Sustainable Mythology

The unlikely scenario of angels on the head of a pin, and of their number, how many who could be found dancing there, was once a subject of serious intellectual debate. It’s safe to say that this is no longer a mainstream idea. Though no doubt that there are still adherents to this notion. It would seem, however, as the precepts of science become more ingrained in our culture something outlandish like the prospect of meeting your mirror image in the park for lunch has become increasingly plausible.

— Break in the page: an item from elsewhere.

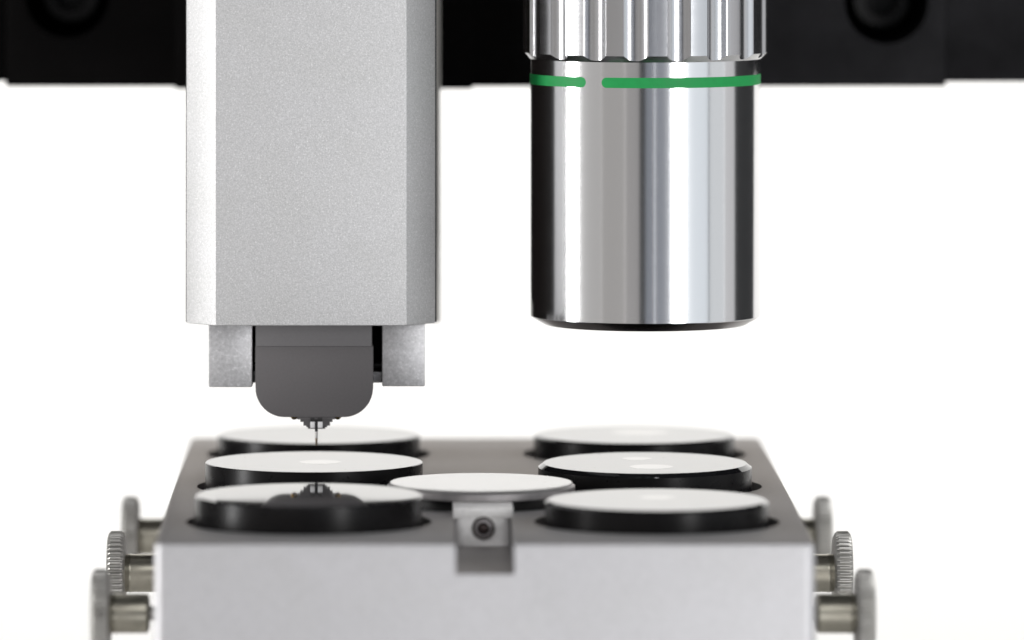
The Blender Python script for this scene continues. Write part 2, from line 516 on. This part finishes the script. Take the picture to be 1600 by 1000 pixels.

Though the Sumerian civilization was not discovered until the nineteenth-century; When their tablets were deciphered, linguists and historians were amazed at what was contained within. Evidence suggests that angels of the Old Testament may have been inspired by Sumerian stories of the seven sages. These sages or Abgal, the shape-shifting demigods were the earthly attendants to the God Enki. They were responsible for carrying out the divine commands while this god of wisdom constructed the Earth. This is not a stretch as these cultures certainly overlapped, and as the story goes, Abraham was born in the city of Ur.

Oannes

The foundations upon which objective reality is defined are man-made constructs. Making sense out of reality, we take cues from the secrets of nature, as we understand them. Today, within the actions of the very small, to the very large, mysteries are unfolding before us. It is from these that the constructs of our mythologies are created and recreated.

The Indoctrination of a culture’s mythology is deeply embedded into the impressionable minds of its members during childhood. With time, these constructs evolve into the unassailable facts of adulthood. Even as contradictory evidence emerges, this cultural latency is resistant to change and it is slow to occur. To make matters worse, the rate at which information is being processed, and the pace of change to technology and the environment is so rapid it is often difficult for one to keep up.

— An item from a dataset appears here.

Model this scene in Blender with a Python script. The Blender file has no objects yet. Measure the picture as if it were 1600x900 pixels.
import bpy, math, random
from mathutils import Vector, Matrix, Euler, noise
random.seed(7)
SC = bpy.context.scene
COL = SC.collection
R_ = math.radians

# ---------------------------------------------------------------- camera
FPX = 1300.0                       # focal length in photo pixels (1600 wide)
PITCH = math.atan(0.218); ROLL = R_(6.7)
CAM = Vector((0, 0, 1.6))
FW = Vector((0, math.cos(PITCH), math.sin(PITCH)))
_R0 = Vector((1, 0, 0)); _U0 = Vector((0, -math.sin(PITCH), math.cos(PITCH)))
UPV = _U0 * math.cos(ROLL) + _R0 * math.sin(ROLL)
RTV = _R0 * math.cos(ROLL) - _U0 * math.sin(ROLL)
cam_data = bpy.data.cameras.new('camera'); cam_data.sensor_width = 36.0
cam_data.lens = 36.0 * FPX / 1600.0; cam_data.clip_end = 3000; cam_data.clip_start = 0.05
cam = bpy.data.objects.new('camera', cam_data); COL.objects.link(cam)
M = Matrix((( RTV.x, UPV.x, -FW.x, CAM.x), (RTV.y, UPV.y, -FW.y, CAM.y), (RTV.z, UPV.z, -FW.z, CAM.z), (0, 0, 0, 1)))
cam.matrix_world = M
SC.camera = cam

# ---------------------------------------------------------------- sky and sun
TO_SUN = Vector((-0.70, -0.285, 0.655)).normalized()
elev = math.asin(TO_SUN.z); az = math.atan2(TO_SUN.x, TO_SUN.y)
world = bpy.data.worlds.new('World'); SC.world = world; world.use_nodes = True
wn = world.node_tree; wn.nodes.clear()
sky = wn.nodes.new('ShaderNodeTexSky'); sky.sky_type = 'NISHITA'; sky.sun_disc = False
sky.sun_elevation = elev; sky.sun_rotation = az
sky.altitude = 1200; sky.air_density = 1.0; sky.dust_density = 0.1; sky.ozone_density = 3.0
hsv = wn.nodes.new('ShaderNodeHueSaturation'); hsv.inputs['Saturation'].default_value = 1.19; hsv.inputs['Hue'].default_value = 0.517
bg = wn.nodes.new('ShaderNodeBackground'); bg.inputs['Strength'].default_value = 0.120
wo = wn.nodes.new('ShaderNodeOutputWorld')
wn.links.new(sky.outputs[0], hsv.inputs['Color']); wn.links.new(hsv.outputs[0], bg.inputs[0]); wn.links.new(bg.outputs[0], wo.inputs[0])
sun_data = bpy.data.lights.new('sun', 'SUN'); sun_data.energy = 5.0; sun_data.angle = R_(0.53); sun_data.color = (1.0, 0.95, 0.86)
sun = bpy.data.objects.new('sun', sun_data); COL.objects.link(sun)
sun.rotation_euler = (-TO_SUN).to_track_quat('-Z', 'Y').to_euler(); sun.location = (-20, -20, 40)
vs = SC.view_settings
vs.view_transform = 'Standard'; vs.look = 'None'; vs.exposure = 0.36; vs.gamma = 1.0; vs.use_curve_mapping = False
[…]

A seemingly less complicated time

The reason I bring all this up, you ask? The other day, I did something I generally avoid doing. It was hot out, and I found myself watching television during the day. If this wasn’t odd enough, when I turned the television on, the channel was set to an old black and white program from the nineteen sixties. It was one I was familiar with, so I continued watching. While watching the program, I began associating the imagery seen there on the screen, with the memories of my childhood. For a moment I was filled with a brief melancholic nostalgia. The intervening years had slipped so easily, and in that time much had gone missing. Not all of which were identifiable or even tangible.

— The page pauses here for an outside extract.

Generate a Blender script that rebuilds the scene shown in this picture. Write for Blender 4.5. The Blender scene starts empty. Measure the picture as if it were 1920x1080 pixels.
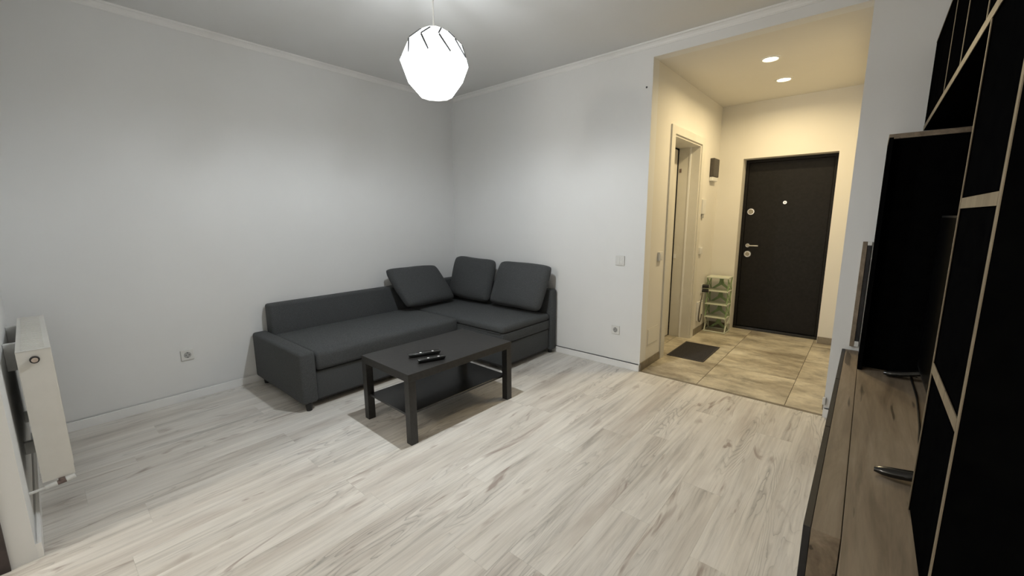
import bpy, bmesh, math, random
from mathutils import Vector, Matrix, noise

sc = bpy.context.scene
C = sc.collection
R = math.radians

# ------------------------------------------------------------------ camera, world, light, exposure
def make_camera():
    yaw, pitch, roll = 0.70929295, 0.16793533, -0.00648768
    f = Vector((-math.sin(yaw) * math.cos(pitch), math.cos(yaw) * math.cos(pitch), -math.sin(pitch)))
    r = Vector((math.cos(yaw), math.sin(yaw), 0))
    u = r.cross(f)
    r2 = math.cos(roll) * r + math.sin(roll) * u
    u2 = -math.sin(roll) * r + math.cos(roll) * u
    cam = bpy.data.cameras.new('camera')
    o = bpy.data.objects.new('camera', cam)
    C.objects.link(o)
    m = Matrix(((r2.x, u2.x, -f.x), (r2.y, u2.y, -f.y), (r2.z, u2.z, -f.z))).to_4x4()
    m.translation = Vector((3.83039, -3.39997, 1.35748))
    o.matrix_world = m
    cam.sensor_width = 36
    cam.lens = 775.284 / 1920 * 36
    cam.clip_start = 0.02
    sc.camera = o
make_camera()

world = bpy.data.worlds.new('night')
sc.world = world
world.use_nodes = True
world.node_tree.nodes['Background'].inputs[0].default_value = (0.02, 0.025, 0.035, 1)
world.node_tree.nodes['Background'].inputs[1].default_value = 0.3

sc.view_settings.view_transform = 'Standard'
sc.view_settings.look = 'None'
sc.view_settings.gamma = 1
sc.view_settings.use_curve_mapping = False
sc.view_settings.exposure = 0.58

LAMP = Vector((1.886, -1.784, 2.20))      # middle of the pendant shade
BULB = LAMP + Vector((0, 0, 0.03))
COOL = (0.90, 0.96, 1.0)
WARM = (1.0, 0.79, 0.45)
def light(name, kind, loc, energy, color, **kw):
    l = bpy.data.lights.new(name, kind)
    l.energy = energy
    l.color = color
    for k, v in kw.items():
        setattr(l, k, v)
    o = bpy.data.objects.new(name, l)
    o.location = loc
    C.objects.link(o)
    return o
# the LED bulb in the pendant: its housing sends most of the light down and sideways, a little up
light('bulb_light', 'SPOT', BULB + Vector((0, 0, 0.035)), 52, COOL, spot_size=R(180), spot_blend=0.4, shadow_soft_size=0.018)
light('bulb_light', 'POINT', BULB, 6.5, COOL, shadow_soft_size=0.018)
# warm lamp of the kitchen part behind the camera, past the end of the radiator wall
light('kitchen_light', 'POINT', (1.50, -5.35, 2.25), 50, (1.0, 0.92, 0.80), shadow_soft_size=0.14)
# two recessed ceiling spots in the hall
SPOTS = [(3.087, 0.661), (3.088, 1.327)]
for x, y in SPOTS:
    light('spot_light', 'AREA', (x, y, 2.588), 7.4, WARM, shape='DISK', size=0.09, spread=R(165))

# ------------------------------------------------------------------ helpers
class NT:
    def __init__(s, name, rough=0.5, color=(0.8, 0.8, 0.8), spec=0.5, metal=0.0):
        s.m = bpy.data.materials.new(name)
        s.m.use_nodes = True
        s.t = s.m.node_tree
        s.b = s.t.nodes['Principled BSDF']
        s.b.inputs['Base Color'].default_value = (*color, 1)
        s.b.inputs['Roughness'].default_value = rough
        s.b.inputs['Metallic'].default_value = metal
        s.b.inputs['Specular IOR Level'].default_value = spec
        s.m.diffuse_color = (*color, 1)
    def n(s, kind, **kw):
        n = s.t.nodes.new('ShaderNode' + kind)
        for k, v in kw.items():
            if k.startswith('i_'):
                n.inputs[k[2:].replace('_', ' ')].default_value = v
            else:
                setattr(n, k, v)
        return n
    def l(s, a, b):
        s.t.links.new(a, b)
    def coords(s, scale=(1, 1, 1), rnd=False):
        tc = s.n('TexCoord')
        mp = s.n('Mapping')
        mp.inputs['Scale'].default_value = scale
        s.l(tc.outputs['Object'], mp.inputs['Vector'])
        if rnd:
            oi = s.n('ObjectInfo')
            mul = s.n('VectorMath', operation='SCALE')
            cx = s.n('CombineXYZ')
            s.l(oi.outputs['Random'], cx.inputs[0]); s.l(oi.outputs['Random'], cx.inputs[1]); s.l(oi.outputs['Random'], cx.inputs[2])
            s.l(cx.outputs[0], mul.inputs[0]); mul.inputs['Scale'].default_value = 67.0
            s.l(mul.outputs[0], mp.inputs['Location'])
        return mp.outputs[0]
    def noise(s, vec, scale, detail=4, rough=0.6, dist=0):
        n = s.n('TexNoise')
        n.inputs['Scale'].default_value = scale
        n.inputs['Detail'].default_value = detail
        n.inputs['Roughness'].default_value = rough
        n.inputs['Distortion'].default_value = dist
        s.l(vec, n.inputs['Vector'])
        return n.outputs['Fac']
    def ramp(s, fac, stops):
        n = s.n('ValToRGB')
        e = n.color_ramp.elements
        while len(e) < len(stops):
            e.new(0.5)
        for el, (p, c) in zip(e, stops):
            el.position = p
            el.color = (*c, 1) if len(c) == 3 else c
        s.l(fac, n.inputs[0])
        return n.outputs[0]
    def mix(s, fac, a, b, mode='MIX'):
        n = s.n('Mix', data_type='RGBA', blend_type=mode)
        for sock, v in ((n.inputs[0], fac), (n.inputs[6], a), (n.inputs[7], b)):
            if isinstance(v, (int, float)):
                sock.default_value = v
            elif isinstance(v, tuple):
                sock.default_value = (*v, 1)
            else:
                s.l(v, sock)
        return n.outputs[2]
    def bump(s, h, strength=0.3, dist=0.002):
        n = s.n('Bump')
        n.inputs['Strength'].default_value = strength
        n.inputs['Distance'].default_value = dist
        s.l(h, n.inputs['Height'])
        s.l(n.outputs[0], s.b.inputs['Normal'])
    def color(s, c):
        s.l(c, s.b.inputs['Base Color'])

def g(v):
    return (v, v, v)

def mat_plaster(name, col):
    t = NT(name, 0.85, col, 0.25)
    v = t.coords()
    n = t.noise(v, 2.2, 3)
    t.color(t.ramp(n, [(0.3, tuple(c * 0.975 for c in col)), (0.7, col)]))
    t.bump(t.noise(v, 260, 3, 0.7), 0.14, 0.0012)
    return t.m

def mat_noise(name, c1, c2, scale, rough=0.5, spec=0.5, bump=0.0, metal=0, detail=4, bscale=None):
    t = NT(name, rough, c1, spec, metal)
    v = t.coords()
    n = t.noise(v, scale, detail)
    t.color(t.ramp(n, [(0.35, c1), (0.65, c2)]))
    if bump:
        t.bump(t.noise(v, bscale or scale, 3), bump, 0.001)
    return t.m

def mat_fabric():
    t = NT('charcoal_fabric', 0.92, (0.05, 0.053, 0.055), 0.25)
    v = t.coords()
    w1 = t.n('TexWave', wave_type='BANDS', bands_direction='DIAGONAL'); w1.inputs['Scale'].default_value = 150; w1.inputs['Distortion'].default_value = 2
    t.l(v, w1.inputs['Vector'])
    f = t.noise(v, 420, 3, 0.75)
    mel = t.noise(t.coords((1, 1, 7)), 90, 3, 0.7)
    a = t.ramp(f, [(0.3, (0.038, 0.041, 0.043)), (0.7, (0.102, 0.107, 0.111))])
    b = t.ramp(mel, [(0.35, g(0.72)), (0.65, g(1.18))])
    t.color(t.mix(1.0, a, b, 'MULTIPLY'))
    t.b.inputs['Sheen Weight'].default_value = 0.04
    t.b.inputs['Sheen Roughness'].default_value = 0.5
    t.bump(f, 0.35, 0.0012)
    return t.m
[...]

I had determined that this stirring of emotion had been due to the realization that the world represented both within this imagery, and within memory, no longer existing. For most of what had been the basis for that world, long ago had fallen away into irretrievable decay.

After another moment, the emotions relented as I realized that, from a modern perspective, the foundations of that world had never truly existed. For the assumptions that that world was built upon were fabrications, illusion, mythologies of a bygone era. All that is left of that world are the place names, shells of buildings, and those now fossilized memories. By extension then, those illusions we are currently living under today, are almost certainly invisible to us.

As the old world fades into oblivion, the story will transform into a new one. Is it possible then to create a new sustainable mythology, one with the tools capable of explaining our true place in an evolving universe?